Dog meets rat. Dog eats rat.

There's a good sense of scale to the environment at least (even if there is noticeable pop-up in each level's introductory fly-overs). Being a tiny rat means finding ways and means of reaching the highest of heights: tightrope walks along wires, point to point jumps (another reference to Sly Cooper there) across light fixtures, scrabbling down table legs, and the traditional rat up the drainpipe are your standard means. Although perhaps that latter description isn't so apt, as Remy's normal speed is a treacle-like canter. You can run, but your stamina depletes out far too quickly. If, for any reason, you ever find yourself forced to play through this game, I'd suggest entering the cheat code SPEEDY for infinite running. It should make your experience slightly better than mine - if I'd known about that code at the time, perhaps my play through wouldn't have been quite so tedious an affair.

Fetch the rat poison

For a game aimed towards a younger audience, though, it's a lot tougher than it looks. Remy can't fall that far and the tricky jumping controls always conspire to make him miss his mark. It's not entirely uncompromising given the generous mission checkpoints, but outside of those central goals you'll often find yourself respawning way back from where you were each time you die. It puts a little bit of a damper on exploration in a game that looks like it would be fun to scamper everywhere but often isn't. Still, it's a game that's easily gotten through despite those hurdles.

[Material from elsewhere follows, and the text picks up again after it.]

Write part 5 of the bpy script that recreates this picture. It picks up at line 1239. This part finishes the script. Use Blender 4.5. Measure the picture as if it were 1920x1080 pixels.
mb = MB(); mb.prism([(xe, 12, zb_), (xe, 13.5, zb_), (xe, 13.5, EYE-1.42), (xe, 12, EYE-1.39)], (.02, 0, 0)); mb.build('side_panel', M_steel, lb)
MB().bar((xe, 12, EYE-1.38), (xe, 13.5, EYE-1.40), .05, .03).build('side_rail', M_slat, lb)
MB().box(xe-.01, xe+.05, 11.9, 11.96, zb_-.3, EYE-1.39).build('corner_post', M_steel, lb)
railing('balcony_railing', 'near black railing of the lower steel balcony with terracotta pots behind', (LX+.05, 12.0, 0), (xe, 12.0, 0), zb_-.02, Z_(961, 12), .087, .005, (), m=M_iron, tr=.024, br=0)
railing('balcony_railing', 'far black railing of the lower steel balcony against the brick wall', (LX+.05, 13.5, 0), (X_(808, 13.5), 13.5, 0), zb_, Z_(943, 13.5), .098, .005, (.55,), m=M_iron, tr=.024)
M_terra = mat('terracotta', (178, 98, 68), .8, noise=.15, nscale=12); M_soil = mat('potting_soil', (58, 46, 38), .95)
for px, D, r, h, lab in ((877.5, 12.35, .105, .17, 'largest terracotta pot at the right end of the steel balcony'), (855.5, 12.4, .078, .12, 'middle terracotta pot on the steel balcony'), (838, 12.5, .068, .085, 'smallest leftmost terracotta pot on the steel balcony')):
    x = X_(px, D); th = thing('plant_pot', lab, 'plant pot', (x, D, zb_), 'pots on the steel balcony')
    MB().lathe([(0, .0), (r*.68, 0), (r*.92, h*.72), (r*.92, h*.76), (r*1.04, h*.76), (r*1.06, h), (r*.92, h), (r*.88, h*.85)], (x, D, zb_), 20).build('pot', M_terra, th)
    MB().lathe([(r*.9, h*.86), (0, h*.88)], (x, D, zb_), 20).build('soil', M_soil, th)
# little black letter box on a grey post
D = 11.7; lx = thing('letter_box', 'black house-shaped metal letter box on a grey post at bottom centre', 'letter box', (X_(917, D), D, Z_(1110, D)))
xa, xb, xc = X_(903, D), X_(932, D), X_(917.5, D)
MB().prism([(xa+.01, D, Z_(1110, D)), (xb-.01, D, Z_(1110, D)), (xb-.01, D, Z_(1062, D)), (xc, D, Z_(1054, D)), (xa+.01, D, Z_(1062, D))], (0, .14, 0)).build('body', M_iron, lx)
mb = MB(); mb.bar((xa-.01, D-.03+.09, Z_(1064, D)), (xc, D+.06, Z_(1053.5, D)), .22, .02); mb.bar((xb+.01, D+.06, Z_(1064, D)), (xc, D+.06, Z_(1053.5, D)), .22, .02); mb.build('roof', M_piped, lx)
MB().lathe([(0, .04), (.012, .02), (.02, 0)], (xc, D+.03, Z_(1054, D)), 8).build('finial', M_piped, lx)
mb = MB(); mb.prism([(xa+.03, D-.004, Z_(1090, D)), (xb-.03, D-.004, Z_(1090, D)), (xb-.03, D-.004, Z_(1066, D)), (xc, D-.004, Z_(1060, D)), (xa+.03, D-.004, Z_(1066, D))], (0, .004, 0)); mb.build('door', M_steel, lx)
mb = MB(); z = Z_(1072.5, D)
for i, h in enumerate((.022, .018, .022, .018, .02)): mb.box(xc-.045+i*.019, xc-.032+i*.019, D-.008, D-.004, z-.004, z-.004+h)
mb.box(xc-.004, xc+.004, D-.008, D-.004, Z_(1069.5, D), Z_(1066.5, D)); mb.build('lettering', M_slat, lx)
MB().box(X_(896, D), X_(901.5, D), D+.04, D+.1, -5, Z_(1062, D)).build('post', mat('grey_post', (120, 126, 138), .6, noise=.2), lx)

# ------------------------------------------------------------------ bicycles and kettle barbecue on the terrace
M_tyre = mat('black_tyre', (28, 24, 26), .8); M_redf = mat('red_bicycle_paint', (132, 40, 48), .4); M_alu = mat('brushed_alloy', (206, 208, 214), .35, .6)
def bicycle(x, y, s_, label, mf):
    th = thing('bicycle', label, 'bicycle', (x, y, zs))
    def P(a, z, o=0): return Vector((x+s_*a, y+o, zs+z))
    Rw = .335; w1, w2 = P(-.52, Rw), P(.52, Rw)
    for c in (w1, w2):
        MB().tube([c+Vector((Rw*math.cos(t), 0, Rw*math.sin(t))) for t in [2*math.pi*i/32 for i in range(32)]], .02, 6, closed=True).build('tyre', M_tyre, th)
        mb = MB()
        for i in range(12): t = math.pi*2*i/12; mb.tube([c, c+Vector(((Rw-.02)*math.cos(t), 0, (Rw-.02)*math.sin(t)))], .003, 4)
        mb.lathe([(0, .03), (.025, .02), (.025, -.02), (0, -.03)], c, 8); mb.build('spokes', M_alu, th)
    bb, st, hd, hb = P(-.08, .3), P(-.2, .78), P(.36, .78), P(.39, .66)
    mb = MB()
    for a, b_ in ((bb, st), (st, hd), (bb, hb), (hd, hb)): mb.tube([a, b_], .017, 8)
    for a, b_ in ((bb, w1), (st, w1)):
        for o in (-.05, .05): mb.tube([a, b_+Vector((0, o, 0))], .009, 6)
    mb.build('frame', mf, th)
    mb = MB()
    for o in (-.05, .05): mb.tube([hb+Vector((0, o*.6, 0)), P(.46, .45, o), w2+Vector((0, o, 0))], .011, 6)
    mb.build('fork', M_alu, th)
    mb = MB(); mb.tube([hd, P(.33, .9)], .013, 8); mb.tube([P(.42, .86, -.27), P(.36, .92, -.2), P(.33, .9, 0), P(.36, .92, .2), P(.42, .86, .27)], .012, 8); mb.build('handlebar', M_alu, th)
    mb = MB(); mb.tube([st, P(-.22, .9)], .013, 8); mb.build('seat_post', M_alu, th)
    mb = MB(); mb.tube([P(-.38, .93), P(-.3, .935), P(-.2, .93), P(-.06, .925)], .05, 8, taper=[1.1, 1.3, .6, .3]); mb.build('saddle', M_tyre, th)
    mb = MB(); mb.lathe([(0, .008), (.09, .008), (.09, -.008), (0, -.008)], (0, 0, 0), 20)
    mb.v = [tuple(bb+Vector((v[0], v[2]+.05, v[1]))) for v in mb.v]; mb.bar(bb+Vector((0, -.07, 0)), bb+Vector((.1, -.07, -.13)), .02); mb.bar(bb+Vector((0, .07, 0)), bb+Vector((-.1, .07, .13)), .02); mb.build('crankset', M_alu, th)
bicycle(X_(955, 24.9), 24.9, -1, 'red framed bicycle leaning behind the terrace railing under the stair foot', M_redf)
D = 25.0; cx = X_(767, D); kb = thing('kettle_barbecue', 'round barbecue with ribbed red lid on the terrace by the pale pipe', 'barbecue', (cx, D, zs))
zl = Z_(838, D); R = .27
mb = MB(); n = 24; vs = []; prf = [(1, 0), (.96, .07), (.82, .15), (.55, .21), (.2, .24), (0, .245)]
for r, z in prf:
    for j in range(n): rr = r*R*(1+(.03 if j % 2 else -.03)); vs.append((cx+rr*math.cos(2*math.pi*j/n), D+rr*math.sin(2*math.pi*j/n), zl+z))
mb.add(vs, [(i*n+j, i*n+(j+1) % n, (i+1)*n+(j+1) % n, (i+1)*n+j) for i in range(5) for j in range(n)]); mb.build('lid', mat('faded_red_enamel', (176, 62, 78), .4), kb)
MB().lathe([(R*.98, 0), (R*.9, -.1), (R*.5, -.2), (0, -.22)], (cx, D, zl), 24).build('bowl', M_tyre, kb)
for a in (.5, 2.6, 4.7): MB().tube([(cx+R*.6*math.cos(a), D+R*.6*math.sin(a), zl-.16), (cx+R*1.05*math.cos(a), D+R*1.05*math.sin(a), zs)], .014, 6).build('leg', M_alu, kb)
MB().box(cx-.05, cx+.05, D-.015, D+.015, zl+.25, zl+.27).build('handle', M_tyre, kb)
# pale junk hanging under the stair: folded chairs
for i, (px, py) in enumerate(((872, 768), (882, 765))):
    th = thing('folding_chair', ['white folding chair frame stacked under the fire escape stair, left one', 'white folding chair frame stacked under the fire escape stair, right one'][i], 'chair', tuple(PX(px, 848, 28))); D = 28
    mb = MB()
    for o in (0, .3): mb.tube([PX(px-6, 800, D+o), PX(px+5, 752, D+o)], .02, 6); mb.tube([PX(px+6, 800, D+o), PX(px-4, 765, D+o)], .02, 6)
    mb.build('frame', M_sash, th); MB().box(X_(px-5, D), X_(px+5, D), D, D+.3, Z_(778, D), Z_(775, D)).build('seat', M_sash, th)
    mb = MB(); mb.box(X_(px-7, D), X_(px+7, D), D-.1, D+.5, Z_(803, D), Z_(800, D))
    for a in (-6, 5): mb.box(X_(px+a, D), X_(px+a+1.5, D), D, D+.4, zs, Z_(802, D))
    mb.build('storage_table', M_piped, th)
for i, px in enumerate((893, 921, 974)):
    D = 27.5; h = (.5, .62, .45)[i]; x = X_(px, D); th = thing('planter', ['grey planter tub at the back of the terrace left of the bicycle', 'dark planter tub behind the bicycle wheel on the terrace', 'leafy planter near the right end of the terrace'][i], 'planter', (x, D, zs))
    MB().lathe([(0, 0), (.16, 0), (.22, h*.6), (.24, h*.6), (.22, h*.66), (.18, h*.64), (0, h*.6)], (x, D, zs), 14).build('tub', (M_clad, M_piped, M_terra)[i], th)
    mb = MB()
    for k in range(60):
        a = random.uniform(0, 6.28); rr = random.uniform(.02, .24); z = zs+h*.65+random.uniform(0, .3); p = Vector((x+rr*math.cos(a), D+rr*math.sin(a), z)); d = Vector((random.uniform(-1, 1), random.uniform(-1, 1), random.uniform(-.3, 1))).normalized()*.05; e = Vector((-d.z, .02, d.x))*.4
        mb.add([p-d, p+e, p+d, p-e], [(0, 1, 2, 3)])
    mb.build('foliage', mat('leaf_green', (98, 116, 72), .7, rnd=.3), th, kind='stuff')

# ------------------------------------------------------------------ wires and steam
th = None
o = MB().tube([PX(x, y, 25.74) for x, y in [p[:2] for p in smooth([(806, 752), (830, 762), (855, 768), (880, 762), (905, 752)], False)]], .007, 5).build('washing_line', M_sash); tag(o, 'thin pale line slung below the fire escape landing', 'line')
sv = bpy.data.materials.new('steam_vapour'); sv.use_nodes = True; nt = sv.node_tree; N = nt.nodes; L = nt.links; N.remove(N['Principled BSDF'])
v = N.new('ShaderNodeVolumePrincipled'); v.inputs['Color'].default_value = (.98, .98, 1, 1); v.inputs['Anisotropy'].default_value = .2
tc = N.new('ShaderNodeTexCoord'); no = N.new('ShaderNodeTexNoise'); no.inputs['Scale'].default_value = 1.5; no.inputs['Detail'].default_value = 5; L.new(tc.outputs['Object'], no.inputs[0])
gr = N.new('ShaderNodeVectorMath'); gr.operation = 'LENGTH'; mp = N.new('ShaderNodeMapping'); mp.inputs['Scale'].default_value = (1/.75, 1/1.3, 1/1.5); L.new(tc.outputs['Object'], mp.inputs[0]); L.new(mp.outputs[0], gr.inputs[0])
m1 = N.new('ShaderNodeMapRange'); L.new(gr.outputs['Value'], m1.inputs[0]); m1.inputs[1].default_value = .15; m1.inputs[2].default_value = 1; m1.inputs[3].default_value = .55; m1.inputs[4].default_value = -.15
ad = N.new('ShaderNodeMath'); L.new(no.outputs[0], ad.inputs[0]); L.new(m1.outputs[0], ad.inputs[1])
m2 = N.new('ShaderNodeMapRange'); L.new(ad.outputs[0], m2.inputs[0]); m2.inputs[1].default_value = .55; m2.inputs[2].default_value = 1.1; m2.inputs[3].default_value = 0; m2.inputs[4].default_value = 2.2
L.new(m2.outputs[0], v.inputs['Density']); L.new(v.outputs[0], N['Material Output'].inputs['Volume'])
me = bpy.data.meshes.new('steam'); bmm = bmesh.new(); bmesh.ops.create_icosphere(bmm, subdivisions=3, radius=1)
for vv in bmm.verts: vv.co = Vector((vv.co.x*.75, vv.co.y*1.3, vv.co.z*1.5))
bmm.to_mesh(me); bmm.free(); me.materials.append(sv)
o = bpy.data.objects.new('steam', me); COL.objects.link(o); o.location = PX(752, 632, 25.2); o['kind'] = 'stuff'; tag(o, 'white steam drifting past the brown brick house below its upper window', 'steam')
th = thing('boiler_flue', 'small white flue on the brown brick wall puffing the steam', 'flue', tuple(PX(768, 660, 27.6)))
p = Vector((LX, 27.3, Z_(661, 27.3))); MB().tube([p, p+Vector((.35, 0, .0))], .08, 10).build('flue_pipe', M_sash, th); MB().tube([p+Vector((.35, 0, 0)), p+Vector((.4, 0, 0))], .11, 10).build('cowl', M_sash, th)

Will the film increase the sale of rats the way Finding Nemo did with fish? Will they survive better after being flushed down the toilet in six months?

In contrast, meanwhile, a few of the mini-games almost had me crying real tears. Set in abstract dream sequences, some are easy, but some feature tough platform challenges against the clock where one hit is all you get before restarting. Thankfully, they don't have to be completed to progress, yet they're a surprisingly enjoyable distraction amongst the mindless platform fodder of the main game.

Incidentally, this being the 360 review, getting every Achievement isn't as simple to do as you'd think. This is the kind of game in which you get AP for doing things rather than doing them well. However, there are certain rooms and areas you gain access to throughout the game with hidden charms to collect. If you miss a few, though, you can never go back, forcing a restart of the whole game. No matter your view on Achievements, that's pretty mean and sloppy design right there.

It point towards a general mediocrity beneath the Pixar polish. There's no real sense of involvement with the story. Missions are completed without really knowing why, and like most games of its type, it's more of a brainlessly compulsive collect-a-thon than anything else. Competent in its own right, playable even, but deep down as nutritionally void as the popcorn you'll scoff while watching the movie.